Take the lines from the beginning of the data below through the line holding "mats=[M['snow']], smooth=True)), wb)" and return exactly those.

** START SUPPLIED DATA **

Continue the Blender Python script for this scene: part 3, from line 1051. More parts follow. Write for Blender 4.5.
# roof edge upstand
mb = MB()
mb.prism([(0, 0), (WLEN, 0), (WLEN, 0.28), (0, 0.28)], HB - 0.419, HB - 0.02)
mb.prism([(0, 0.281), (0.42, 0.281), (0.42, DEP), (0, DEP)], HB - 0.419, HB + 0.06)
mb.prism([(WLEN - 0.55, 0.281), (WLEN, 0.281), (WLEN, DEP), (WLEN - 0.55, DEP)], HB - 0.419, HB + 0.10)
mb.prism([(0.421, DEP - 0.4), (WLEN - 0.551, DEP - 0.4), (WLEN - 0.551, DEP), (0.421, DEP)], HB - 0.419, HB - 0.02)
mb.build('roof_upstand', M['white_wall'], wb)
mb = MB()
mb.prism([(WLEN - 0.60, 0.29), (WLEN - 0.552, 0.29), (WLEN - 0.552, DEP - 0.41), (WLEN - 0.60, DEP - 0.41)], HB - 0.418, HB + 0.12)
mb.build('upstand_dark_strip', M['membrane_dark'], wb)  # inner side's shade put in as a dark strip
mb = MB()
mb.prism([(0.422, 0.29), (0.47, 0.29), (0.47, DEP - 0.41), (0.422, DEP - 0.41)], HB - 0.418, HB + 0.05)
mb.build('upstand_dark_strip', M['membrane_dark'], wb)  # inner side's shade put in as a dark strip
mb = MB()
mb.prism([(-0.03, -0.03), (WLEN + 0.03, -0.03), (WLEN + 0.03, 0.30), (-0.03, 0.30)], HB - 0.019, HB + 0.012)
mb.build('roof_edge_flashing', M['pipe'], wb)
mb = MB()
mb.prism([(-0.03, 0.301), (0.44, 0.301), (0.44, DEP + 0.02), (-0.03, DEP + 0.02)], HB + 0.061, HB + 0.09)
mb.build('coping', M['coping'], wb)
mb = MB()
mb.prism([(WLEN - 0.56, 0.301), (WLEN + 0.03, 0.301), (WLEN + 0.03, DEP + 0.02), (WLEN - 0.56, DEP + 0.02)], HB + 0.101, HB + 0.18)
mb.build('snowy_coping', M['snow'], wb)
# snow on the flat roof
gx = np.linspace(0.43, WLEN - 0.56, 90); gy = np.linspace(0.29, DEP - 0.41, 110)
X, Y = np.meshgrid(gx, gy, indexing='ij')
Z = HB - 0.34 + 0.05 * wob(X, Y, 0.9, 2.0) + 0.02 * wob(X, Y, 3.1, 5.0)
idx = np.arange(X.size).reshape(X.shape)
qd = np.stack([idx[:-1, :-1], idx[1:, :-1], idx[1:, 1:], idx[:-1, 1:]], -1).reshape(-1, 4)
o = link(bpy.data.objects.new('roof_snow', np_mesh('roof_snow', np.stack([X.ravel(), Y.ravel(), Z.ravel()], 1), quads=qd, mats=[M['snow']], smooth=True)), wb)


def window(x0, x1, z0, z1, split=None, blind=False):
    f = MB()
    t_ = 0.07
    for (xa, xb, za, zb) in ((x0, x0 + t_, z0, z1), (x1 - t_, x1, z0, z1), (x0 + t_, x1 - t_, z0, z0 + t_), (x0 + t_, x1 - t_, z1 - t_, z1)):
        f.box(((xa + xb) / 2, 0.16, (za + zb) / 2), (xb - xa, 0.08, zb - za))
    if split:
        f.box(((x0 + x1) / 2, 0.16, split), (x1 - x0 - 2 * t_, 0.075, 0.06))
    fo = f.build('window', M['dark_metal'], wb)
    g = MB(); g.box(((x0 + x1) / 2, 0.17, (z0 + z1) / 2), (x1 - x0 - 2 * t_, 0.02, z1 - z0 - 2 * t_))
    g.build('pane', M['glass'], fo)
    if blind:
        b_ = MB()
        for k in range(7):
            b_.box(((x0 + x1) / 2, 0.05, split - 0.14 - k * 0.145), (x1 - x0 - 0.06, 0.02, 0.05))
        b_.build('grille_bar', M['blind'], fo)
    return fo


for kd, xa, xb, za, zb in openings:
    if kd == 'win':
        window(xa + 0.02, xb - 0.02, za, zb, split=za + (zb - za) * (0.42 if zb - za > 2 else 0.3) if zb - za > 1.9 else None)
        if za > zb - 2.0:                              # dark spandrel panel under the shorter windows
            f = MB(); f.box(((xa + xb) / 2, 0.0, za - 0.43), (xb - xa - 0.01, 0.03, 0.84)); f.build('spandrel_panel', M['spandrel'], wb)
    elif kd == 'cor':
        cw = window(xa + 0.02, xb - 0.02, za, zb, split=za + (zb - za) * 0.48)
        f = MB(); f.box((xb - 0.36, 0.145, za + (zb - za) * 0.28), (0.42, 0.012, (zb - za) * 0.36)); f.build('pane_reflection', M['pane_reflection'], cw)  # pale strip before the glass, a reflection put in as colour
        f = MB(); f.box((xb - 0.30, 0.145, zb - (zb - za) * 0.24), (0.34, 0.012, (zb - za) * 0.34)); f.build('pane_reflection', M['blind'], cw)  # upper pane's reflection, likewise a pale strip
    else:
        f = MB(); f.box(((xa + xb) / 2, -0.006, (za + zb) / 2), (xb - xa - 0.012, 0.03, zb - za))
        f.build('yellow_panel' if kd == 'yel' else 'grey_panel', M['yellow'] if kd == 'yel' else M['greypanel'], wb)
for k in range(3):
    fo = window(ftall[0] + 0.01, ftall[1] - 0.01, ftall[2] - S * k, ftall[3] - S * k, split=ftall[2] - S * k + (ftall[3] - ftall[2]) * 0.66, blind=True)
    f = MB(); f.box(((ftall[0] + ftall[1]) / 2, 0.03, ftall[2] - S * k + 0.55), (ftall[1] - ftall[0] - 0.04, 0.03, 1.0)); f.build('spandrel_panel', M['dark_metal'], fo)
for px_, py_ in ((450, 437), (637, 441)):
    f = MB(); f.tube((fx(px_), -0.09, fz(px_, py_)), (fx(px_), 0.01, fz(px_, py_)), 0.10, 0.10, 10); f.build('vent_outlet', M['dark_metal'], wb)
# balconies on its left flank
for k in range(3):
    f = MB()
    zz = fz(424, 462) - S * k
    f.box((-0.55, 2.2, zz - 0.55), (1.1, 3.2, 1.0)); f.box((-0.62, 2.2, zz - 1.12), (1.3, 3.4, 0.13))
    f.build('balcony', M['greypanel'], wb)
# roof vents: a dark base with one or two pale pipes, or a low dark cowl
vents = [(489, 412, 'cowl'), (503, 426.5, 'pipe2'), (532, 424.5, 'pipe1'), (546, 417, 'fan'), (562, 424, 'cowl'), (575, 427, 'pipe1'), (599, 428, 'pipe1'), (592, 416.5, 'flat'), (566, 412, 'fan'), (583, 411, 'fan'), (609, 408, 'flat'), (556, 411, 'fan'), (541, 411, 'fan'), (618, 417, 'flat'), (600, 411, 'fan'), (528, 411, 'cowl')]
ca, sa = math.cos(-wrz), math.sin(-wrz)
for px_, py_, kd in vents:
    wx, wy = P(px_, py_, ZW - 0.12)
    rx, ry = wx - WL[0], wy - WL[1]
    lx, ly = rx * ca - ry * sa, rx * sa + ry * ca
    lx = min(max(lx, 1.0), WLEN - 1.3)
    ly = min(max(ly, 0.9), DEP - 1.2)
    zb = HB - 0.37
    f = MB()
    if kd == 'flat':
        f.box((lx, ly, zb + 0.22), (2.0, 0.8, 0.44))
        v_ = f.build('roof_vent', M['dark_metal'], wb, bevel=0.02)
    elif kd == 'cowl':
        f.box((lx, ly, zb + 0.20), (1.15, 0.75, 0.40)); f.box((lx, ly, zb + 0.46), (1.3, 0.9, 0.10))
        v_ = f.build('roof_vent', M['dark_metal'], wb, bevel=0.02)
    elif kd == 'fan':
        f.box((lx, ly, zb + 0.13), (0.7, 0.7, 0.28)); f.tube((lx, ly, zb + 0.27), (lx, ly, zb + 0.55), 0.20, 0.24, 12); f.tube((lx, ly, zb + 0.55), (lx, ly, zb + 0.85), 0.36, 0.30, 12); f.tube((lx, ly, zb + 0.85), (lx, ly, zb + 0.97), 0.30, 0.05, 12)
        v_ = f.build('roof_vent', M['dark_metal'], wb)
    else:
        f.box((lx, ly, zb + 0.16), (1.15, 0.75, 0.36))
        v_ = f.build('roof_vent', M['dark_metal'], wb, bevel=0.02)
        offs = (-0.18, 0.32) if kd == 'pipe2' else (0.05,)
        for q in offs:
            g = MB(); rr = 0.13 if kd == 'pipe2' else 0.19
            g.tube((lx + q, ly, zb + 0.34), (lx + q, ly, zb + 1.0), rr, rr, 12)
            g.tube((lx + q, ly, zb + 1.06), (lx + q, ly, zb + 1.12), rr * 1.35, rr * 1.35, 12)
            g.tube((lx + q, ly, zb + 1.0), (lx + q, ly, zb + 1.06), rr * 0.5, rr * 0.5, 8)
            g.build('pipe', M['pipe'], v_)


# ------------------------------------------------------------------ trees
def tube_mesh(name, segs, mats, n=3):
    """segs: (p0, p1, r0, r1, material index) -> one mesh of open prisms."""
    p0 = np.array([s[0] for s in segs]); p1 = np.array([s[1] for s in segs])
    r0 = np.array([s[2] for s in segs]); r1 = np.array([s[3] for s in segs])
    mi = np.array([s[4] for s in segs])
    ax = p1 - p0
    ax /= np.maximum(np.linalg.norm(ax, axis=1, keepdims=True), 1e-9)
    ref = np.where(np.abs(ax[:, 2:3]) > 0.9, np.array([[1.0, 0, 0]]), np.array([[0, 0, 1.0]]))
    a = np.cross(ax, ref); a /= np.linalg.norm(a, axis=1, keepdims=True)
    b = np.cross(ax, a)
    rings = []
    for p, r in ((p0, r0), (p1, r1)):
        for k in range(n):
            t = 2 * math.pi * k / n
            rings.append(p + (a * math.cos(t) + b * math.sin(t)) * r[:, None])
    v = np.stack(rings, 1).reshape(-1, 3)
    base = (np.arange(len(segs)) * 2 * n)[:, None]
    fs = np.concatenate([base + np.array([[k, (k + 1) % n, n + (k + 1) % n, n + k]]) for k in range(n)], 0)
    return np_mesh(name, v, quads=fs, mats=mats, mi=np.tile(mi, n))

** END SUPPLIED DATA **

EXERCISE OUTPUT »
Continue the Blender Python script for this scene: part 3, from line 1051. More parts follow. Write for Blender 4.5.
# roof edge upstand
mb = MB()
mb.prism([(0, 0), (WLEN, 0), (WLEN, 0.28), (0, 0.28)], HB - 0.419, HB - 0.02)
mb.prism([(0, 0.281), (0.42, 0.281), (0.42, DEP), (0, DEP)], HB - 0.419, HB + 0.06)
mb.prism([(WLEN - 0.55, 0.281), (WLEN, 0.281), (WLEN, DEP), (WLEN - 0.55, DEP)], HB - 0.419, HB + 0.10)
mb.prism([(0.421, DEP - 0.4), (WLEN - 0.551, DEP - 0.4), (WLEN - 0.551, DEP), (0.421, DEP)], HB - 0.419, HB - 0.02)
mb.build('roof_upstand', M['white_wall'], wb)
mb = MB()
mb.prism([(WLEN - 0.60, 0.29), (WLEN - 0.552, 0.29), (WLEN - 0.552, DEP - 0.41), (WLEN - 0.60, DEP - 0.41)], HB - 0.418, HB + 0.12)
mb.build('upstand_dark_strip', M['membrane_dark'], wb)  # inner side's shade put in as a dark strip
mb = MB()
mb.prism([(0.422, 0.29), (0.47, 0.29), (0.47, DEP - 0.41), (0.422, DEP - 0.41)], HB - 0.418, HB + 0.05)
mb.build('upstand_dark_strip', M['membrane_dark'], wb)  # inner side's shade put in as a dark strip
mb = MB()
mb.prism([(-0.03, -0.03), (WLEN + 0.03, -0.03), (WLEN + 0.03, 0.30), (-0.03, 0.30)], HB - 0.019, HB + 0.012)
mb.build('roof_edge_flashing', M['pipe'], wb)
mb = MB()
mb.prism([(-0.03, 0.301), (0.44, 0.301), (0.44, DEP + 0.02), (-0.03, DEP + 0.02)], HB + 0.061, HB + 0.09)
mb.build('coping', M['coping'], wb)
mb = MB()
mb.prism([(WLEN - 0.56, 0.301), (WLEN + 0.03, 0.301), (WLEN + 0.03, DEP + 0.02), (WLEN - 0.56, DEP + 0.02)], HB + 0.101, HB + 0.18)
mb.build('snowy_coping', M['snow'], wb)
# snow on the flat roof
gx = np.linspace(0.43, WLEN - 0.56, 90); gy = np.linspace(0.29, DEP - 0.41, 110)
X, Y = np.meshgrid(gx, gy, indexing='ij')
Z = HB - 0.34 + 0.05 * wob(X, Y, 0.9, 2.0) + 0.02 * wob(X, Y, 3.1, 5.0)
idx = np.arange(X.size).reshape(X.shape)
qd = np.stack([idx[:-1, :-1], idx[1:, :-1], idx[1:, 1:], idx[:-1, 1:]], -1).reshape(-1, 4)
o = link(bpy.data.objects.new('roof_snow', np_mesh('roof_snow', np.stack([X.ravel(), Y.ravel(), Z.ravel()], 1), quads=qd, mats=[M['snow']], smooth=True)), wb)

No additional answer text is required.